Lou Rosetto, co-founder of Wired, for example said
that "the idea that we need to worry about anybody
being 'left out' is entirely atavistic to me, a product
of that old economics of scarcity .... mass communication,
mass production, mass poverty, mass markets, mass society,
mass media, mass democracy - that's history. Ford and Marx
are well and truly dead." There's an analysis in Millennial
Capitalism & the Culture of NeoLiberalism (Durham,
Duke Uni Press 00) edited by Jean & John Comaroff.

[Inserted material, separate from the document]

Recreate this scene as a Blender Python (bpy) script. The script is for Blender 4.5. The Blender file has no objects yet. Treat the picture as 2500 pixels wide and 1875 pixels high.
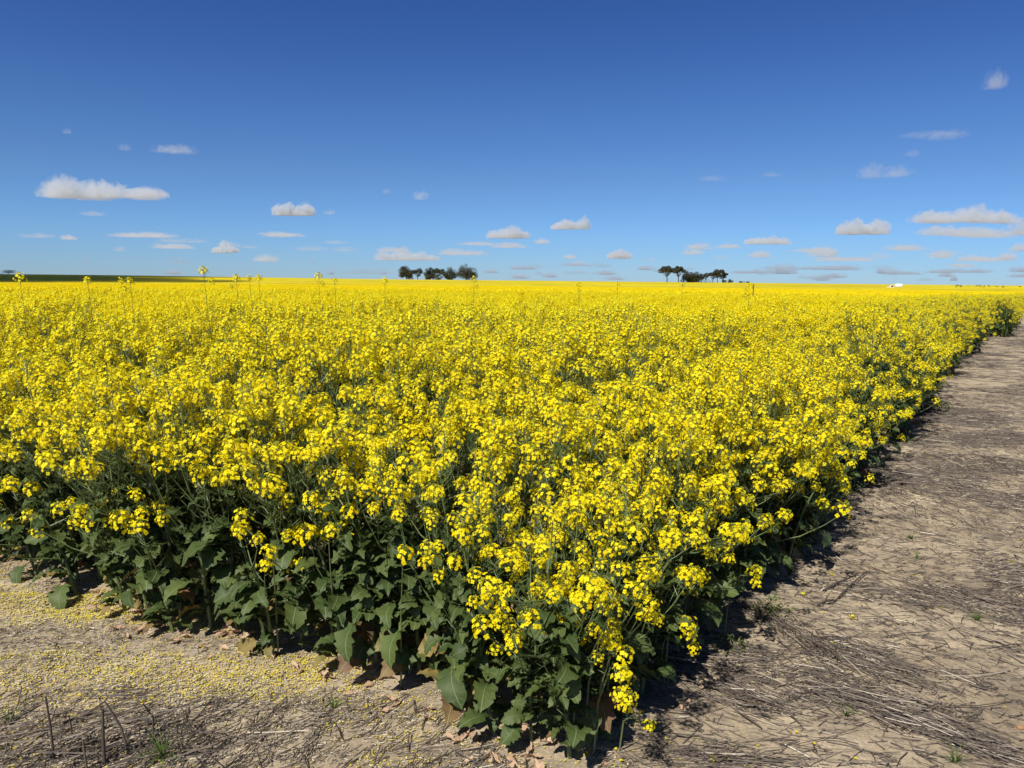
import bpy, math, random
import numpy as np
from mathutils import Matrix, Vector

sc = bpy.context.scene
R = math.radians

# ------------------------------------------------------------------ camera
CAM_H = 1.65
PITCH, ROLL = 7.67, 0.5
FPX = 1879.0                       # focal length in photo pixels (2500 wide)
cam_d = bpy.data.cameras.new("camera")
cam = bpy.data.objects.new("camera", cam_d)
sc.collection.objects.link(cam)
sc.camera = cam
cam_d.sensor_width = 36.0
cam_d.lens = 36.0 * FPX / 2500.0
cam_d.clip_start = 0.05
cam_d.clip_end = 300000.0
CAM_M = Matrix.Rotation(R(90 - PITCH), 4, 'X') @ Matrix.Rotation(R(ROLL), 4, 'Z')
cam.matrix_world = Matrix.Translation((0, 0, CAM_H)) @ CAM_M

# ------------------------------------------------------------------ world, sun, exposure
SUN_EL, SUN_AZ = 51.0, 33.0        # shadows fall SUN_AZ degrees to the right of straight ahead
world = bpy.data.worlds.new("World")
sc.world = world
world.use_nodes = True
wn, wl = world.node_tree.nodes, world.node_tree.links
sky = wn.new("ShaderNodeTexSky")
sky.sky_type = 'NISHITA'
sky.sun_disc = False
sky.sun_elevation = R(SUN_EL)
sky.sun_rotation = R(180 + SUN_AZ)
sky.altitude = 300
sky.air_density = 1.0
sky.dust_density = 0.0
sky.ozone_density = 3.0
bg = wn["Background"]
bg.inputs["Strength"].default_value = 0.0975
hs = wn.new("ShaderNodeHueSaturation")
hs.inputs["Saturation"].default_value = 1.12
wl.new(sky.outputs[0], hs.inputs["Color"])
# clear dry southern air: a deeper blue than the stock atmosphere, by elevation
wtc = wn.new("ShaderNodeTexCoord"); wsp = wn.new("ShaderNodeSeparateXYZ")
wl.new(wtc.outputs["Generated"], wsp.inputs[0])
wr = wn.new("ShaderNodeValToRGB")
wstops = [(0.0, (0.33, 0.53, 0.97)), (0.065, (0.352, 0.55, 0.92)), (0.125, (0.386, 0.527, 0.797)), (0.2, (0.353, 0.495, 0.764)), (0.28, (0.295, 0.425, 0.717)), (0.36, (0.25, 0.38, 0.66)), (0.75, (0.30, 0.37, 0.48))]
while len(wr.color_ramp.elements) < len(wstops): wr.color_ramp.elements.new(0.5)
for k_, (p_, c_) in enumerate(wstops):
    wr.color_ramp.elements[k_].position = p_; wr.color_ramp.elements[k_].color = (*c_, 1)
wl.new(wsp.outputs[2], wr.inputs[0])
wm_ = wn.new("ShaderNodeMixRGB"); wm_.blend_type = 'MULTIPLY'; wm_.inputs[0].default_value = 1.0
wl.new(hs.outputs[0], wm_.inputs[1]); wl.new(wr.outputs[0], wm_.inputs[2])
wl.new(wm_.outputs[0], bg.inputs[0])

sun_d = bpy.data.lights.new("sun", 'SUN')
sun_d.energy = 5.0
sun_d.angle = R(0.53)
sun_d.color = (1.0, 0.965, 0.90)
sun = bpy.data.objects.new("sun", sun_d)
sc.collection.objects.link(sun)
S = Vector((-math.sin(R(SUN_AZ)) * math.cos(R(SUN_EL)), -math.cos(R(SUN_AZ)) * math.cos(R(SUN_EL)), math.sin(R(SUN_EL))))
sun.rotation_euler = S.to_track_quat('Z', 'Y').to_euler()
sun.location = (0, 0, 60)

sc.view_settings.view_transform = 'Standard'
sc.view_settings.look = 'None'
sc.view_settings.exposure = 0.22
sc.view_settings.gamma = 1.0
sc.render.engine = 'CYCLES'
sc.render.resolution_x, sc.render.resolution_y = 1024, 768
sc.cycles.max_bounces = 8
sc.cycles.diffuse_bounces = 3
sc.cycles.glossy_bounces = 2
sc.cycles.transmission_bounces = 3
sc.cycles.volume_bounces = 6
sc.cycles.transparent_max_bounces = 8
sc.cycles.volume_step_rate = 0.4
sc.cycles.volume_max_steps = 256

# ------------------------------------------------------------------ helpers
COL = sc.collection.objects

def pix_ray(px, py):
    u, v = (px - 1250) / FPX, (937.5 - py) / FPX
    d = CAM_M.to_3x3() @ Vector((u, v, -1.0))
    return d

def pix_ground(px, py, z=0.0):
    d = pix_ray(px, py)
    t = (z - CAM_H) / d.z
    return Vector((d.x * t, d.y * t, z))

def pix_dist(px, py, dist):
    """point on the ray through a photo pixel at a horizontal distance"""
    d = pix_ray(px, py)
    t = dist / math.hypot(d.x, d.y)
    return Vector((d.x * t, d.y * t, CAM_H + d.z * t))

def tag(o, label=None, cat=None, group=None, kind=None):
    if label: o["label"] = label
    if cat: o["category"] = cat
    if group: o["group"] = group
    if kind: o["kind"] = kind
    return o

def empty(name, loc=(0, 0, 0), rz=0.0, scale=1.0):
    o = bpy.data.objects.new(name, None)
    COL.link(o)
    o.location = loc
    o.rotation_euler = (0, 0, rz)
    o.scale = (scale,) * 3
    o.empty_display_size = 0.1
    return o

def mesh_obj(name, me, parent=None, link=True):
    o = bpy.data.objects.new(name, me)
    if link: COL.link(o)
    if parent: o.parent = parent
    return o

class MB:
    """collects quads"""
    def __init__(s):
        s.V, s.F, s.M, s.U, s.C, s.n = [], [], [], [], [], 0
    def add(s, V, F, m=0, U=None, c=0.5):
        V = np.asarray(V, float).reshape(-1, 3)
        F = np.asarray(F, int).reshape(-1, 4)
        s.V.append(V); s.F.append(F + s.n)
        mm = np.full(len(F), m) if np.isscalar(m) else np.asarray(m)
        s.M.append(mm)
        s.U.append(np.zeros((len(F) * 4, 2)) if U is None else np.asarray(U))
        s.C.append(np.full(len(F), c) if np.isscalar(c) else np.asarray(c))
        s.n += len(V)
    def arrays(s):
        return (np.concatenate(s.V), np.concatenate(s.F), np.concatenate(s.M), np.concatenate(s.U), np.concatenate(s.C))
    def add_t(s, T, mat=None, m=None, c=None):
        V, F, M, U, C = T
        if mat is not None:
            A = np.array(mat)
            V = V @ A[:3, :3].T + A[:3, 3]
        s.add(V, F, M if m is None else m, U, C if c is None else c)
    def mesh(s, name, mats, smooth=False):
        V, F, M, U, C = s.arrays()
        me = bpy.data.meshes.new(name)
        me.vertices.add(len(V)); me.vertices.foreach_set("co", V.astype(np.float32).ravel())
        me.loops.add(len(F) * 4); me.loops.foreach_set("vertex_index", F.astype(np.int32).ravel())
        me.polygons.add(len(F)); me.polygons.foreach_set("loop_start", np.arange(0, len(F) * 4, 4, dtype=np.int32))
        me.polygons.foreach_set("material_index", M.astype(np.int32))
        me.polygons.foreach_set("use_smooth", np.full(len(F), smooth))
        uv = me.uv_layers.new(name="UVMap")
        uv.data.foreach_set("uv", U.astype(np.float32).ravel())
        at = me.attributes.new("tone", 'FLOAT', 'FACE')
        at.data.foreach_set("value", C.astype(np.float32))
        for m in mats: me.materials.append(m)
        me.update(calc_edges=True)
        me.validate()
        return me

def frame(d):
    d = d / (np.linalg.norm(d) + 1e-12)
    a = np.array([0, 0, 1.0]) if abs(d[2]) < .9 else np.array([1.0, 0, 0])
    x = np.cross(a, d); x /= np.linalg.norm(x)
    return x, np.cross(d, x), d

def tube(P, r, k=4):
    """quads of a tube through points P with radii r"""
    P = np.asarray(P, float); n = len(P)
    r = np.broadcast_to(r, n)
    ang = np.arange(k) * 2 * math.pi / k
    V = []
    for i in range(n):
        d = P[min(i + 1, n - 1)] - P[max(i - 1, 0)]
        x, y, _ = frame(d)
        V.append(P[i] + r[i] * (np.outer(np.cos(ang), x) + np.outer(np.sin(ang), y)))
    V = np.concatenate(V)
    F = [(i * k + j, i * k + (j + 1) % k, (i + 1) * k + (j + 1) % k, (i + 1) * k + j) for i in range(n - 1) for j in range(k)]
    return V, F

def mat_from(pos, d, roll=0.0, s=1.0):
    x, y, z = frame(np.asarray(d, float))
    c, q = math.cos(roll), math.sin(roll)
    X, Y = c * x + q * y, -q * x + c * y
    M = np.eye(4)
    M[:3, 0], M[:3, 1], M[:3, 2] = X * s, Y * s, z * s
    M[:3, 3] = pos
    return M

def vnoise(x, y, seed=0):
    """value noise in numpy"""
    xi, yi = np.floor(x).astype(np.int64), np.floor(y).astype(np.int64)
    xf, yf = x - xi, y - yi
    xf, yf = xf * xf * (3 - 2 * xf), yf * yf * (3 - 2 * yf)
    def h(a, b):
        n = (a * 374761393 + b * 668265263 + seed * 1442695041) & 0xffffffff
        n = ((n ^ (n >> 13)) * 1274126177) & 0xffffffff
        return ((n ^ (n >> 16)) & 0xffff) / 65535.0
    return ((h(xi, yi) * (1 - xf) + h(xi + 1, yi) * xf) * (1 - yf) + (h(xi, yi + 1) * (1 - xf) + h(xi + 1, yi + 1) * xf) * yf) * 2 - 1

def fbm(x, y, oct=4, seed=0):
    s, a = 0, 1.0
    for i in range(oct):
        s = s + a * vnoise(x * 2 ** i, y * 2 ** i, seed + i * 17); a *= .5
    return s

# ------------------------------------------------------------------ materials
def new_mat(name):
    m = bpy.data.materials.new(name); m.use_nodes = True
    nt = m.node_tree; nt.nodes.clear()
    return m, nt.nodes, nt.links

def ramp(N, stops):
    r = N.new("ShaderNodeValToRGB")
    e = r.color_ramp.elements
    while len(e) < len(stops): e.new(0.5)
    for k, (p, c) in enumerate(stops):
        e[k].position = p; e[k].color = (*c, 1)
    return r

def leafy(name, stops, transl=0.3, rough=0.6, veins=False, spec=0.3, noise_scale=None, blemish=None):
    m, N, L = new_mat(name)
    out = N.new("ShaderNodeOutputMaterial")
    pb = N.new("ShaderNodeBsdfPrincipled")
    pb.inputs["Roughness"].default_value = rough
    pb.inputs["Specular IOR Level"].default_value = spec
    at = N.new("ShaderNodeAttribute"); at.attribute_name = "tone"
    oi = N.new("ShaderNodeObjectInfo")
    ad = N.new("ShaderNodeMath"); ad.operation = 'MULTIPLY_ADD'
    L.new(oi.outputs["Random"], ad.inputs[0]); ad.inputs[1].default_value = 0.3
    L.new(at.outputs["Fac"], ad.inputs[2])
    sub = N.new("ShaderNodeMath"); sub.operation = 'SUBTRACT'; sub.inputs[1].default_value = 0.15
    L.new(ad.outputs[0], sub.inputs[0])
    src = sub.outputs[0]
    if noise_scale:
        tc = N.new("ShaderNodeTexCoord")
        no = N.new("ShaderNodeTexNoise"); no.inputs["Scale"].default_value = noise_scale; no.inputs["Detail"].default_value = 3
        L.new(tc.outputs["Object"], no.inputs["Vector"])
        a2 = N.new("ShaderNodeMath"); a2.operation = 'MULTIPLY_ADD'; a2.inputs[1].default_value = 0.5
        L.new(no.outputs["Fac"], a2.inputs[0])
        a3 = N.new("ShaderNodeMath"); a3.operation = 'SUBTRACT'; a3.inputs[1].default_value = 0.25
        L.new(src, a3.inputs[0]); L.new(a3.outputs[0], a2.inputs[2]); src = a2.outputs[0]
    r = ramp(N, stops); L.new(src, r.inputs[0])
    col = r.outputs[0]
    if blemish:
        tc = N.new("ShaderNodeTexCoord")
        no = N.new("ShaderNodeTexNoise"); no.inputs["Scale"].default_value = 22; no.inputs["Detail"].default_value = 4
        L.new(tc.outputs["Object"], no.inputs["Vector"])
        br = ramp(N, [(0.0, (0, 0, 0)), (0.62, (0, 0, 0)), (0.72, (1, 1, 1))]); L.new(no.outputs["Fac"], br.inputs[0])
        mx = N.new("ShaderNodeMixRGB"); mx.inputs[2].default_value = (*blemish, 1)
        L.new(br.outputs[0], mx.inputs[0]); L.new(col, mx.inputs[1]); col = mx.outputs[0]
    if veins:
        uv = N.new("ShaderNodeUVMap")
        sx = N.new("ShaderNodeSeparateXYZ"); L.new(uv.outputs[0], sx.inputs[0])
        ab = N.new("ShaderNodeMath"); ab.operation = 'ABSOLUTE'; L.new(sx.outputs[0], ab.inputs[0])
        mr = N.new("ShaderNodeMapRange"); mr.inputs["From Min"].default_value = 0.02; mr.inputs["From Max"].default_value = 0.06
        mr.inputs["To Min"].default_value = 1; mr.inputs["To Max"].default_value = 0
        L.new(ab.outputs[0], mr.inputs["Value"])
        # side veins: sin((v - |u|*0.35)*k)
        m1 = N.new("ShaderNodeMath"); m1.operation = 'MULTIPLY_ADD'; m1.inputs[1].default_value = -0.28
        L.new(ab.outputs[0], m1.inputs[0]); L.new(sx.outputs[1], m1.inputs[2])
        m2 = N.new("ShaderNodeMath"); m2.operation = 'MULTIPLY'; m2.inputs[1].default_value = 44; L.new(m1.outputs[0], m2.inputs[0])
        m3 = N.new("ShaderNodeMath"); m3.operation = 'SINE'; L.new(m2.outputs[0], m3.inputs[0])
        m4 = N.new("ShaderNodeMapRange"); m4.inputs["From Min"].default_value = 0.93; m4.inputs["From Max"].default_value = 1.0
        m4.inputs["To Max"].default_value = 0.45
        L.new(m3.outputs[0], m4.inputs["Value"])
        mxx = N.new("ShaderNodeMath"); mxx.operation = 'MAXIMUM'
        L.new(mr.outputs[0], mxx.inputs[0]); L.new(m4.outputs[0], mxx.inputs[1])
        mx = N.new("ShaderNodeMixRGB"); mx.inputs[2].default_value = (0.30, 0.36, 0.16, 1)
        fm = N.new("ShaderNodeMath"); fm.operation = 'MULTIPLY'; fm.inputs[1].default_value = 0.42
        L.new(mxx.outputs[0], fm.inputs[0]); L.new(fm.outputs[0], mx.inputs[0]); L.new(col, mx.inputs[1]); col = mx.outputs[0]
        bp = N.new("ShaderNodeBump"); bp.inputs["Strength"].default_value = 0.5; bp.inputs["Distance"].default_value = 0.003
        L.new(mxx.outputs[0], bp.inputs["Height"]); L.new(bp.outputs[0], pb.inputs["Normal"])
    L.new(col, pb.inputs["Base Color"])
    if transl > 0:
        tr = N.new("ShaderNodeBsdfTranslucent"); L.new(col, tr.inputs[0])
        mix = N.new("ShaderNodeMixShader"); mix.inputs[0].default_value = transl
        L.new(pb.outputs[0], mix.inputs[1]); L.new(tr.outputs[0], mix.inputs[2]); L.new(mix.outputs[0], out.inputs[0])
    else:
        L.new(pb.outputs[0], out.inputs[0])
    return m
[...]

Barbrook comments that the new
faith has emerged from a bizarre fusion of the cultural
bohemianism of San Francisco with the hi-tech industries
of Silicon Valley," something that "promiscuously
combines the freewheeling spirit of the hippies and the
entrepreneurial zeal of the yuppies." It's been achieved
through "a profound faith in the emancipatory potential of
the new information technologies. In the digital utopia,
everybody will be both hip and rich."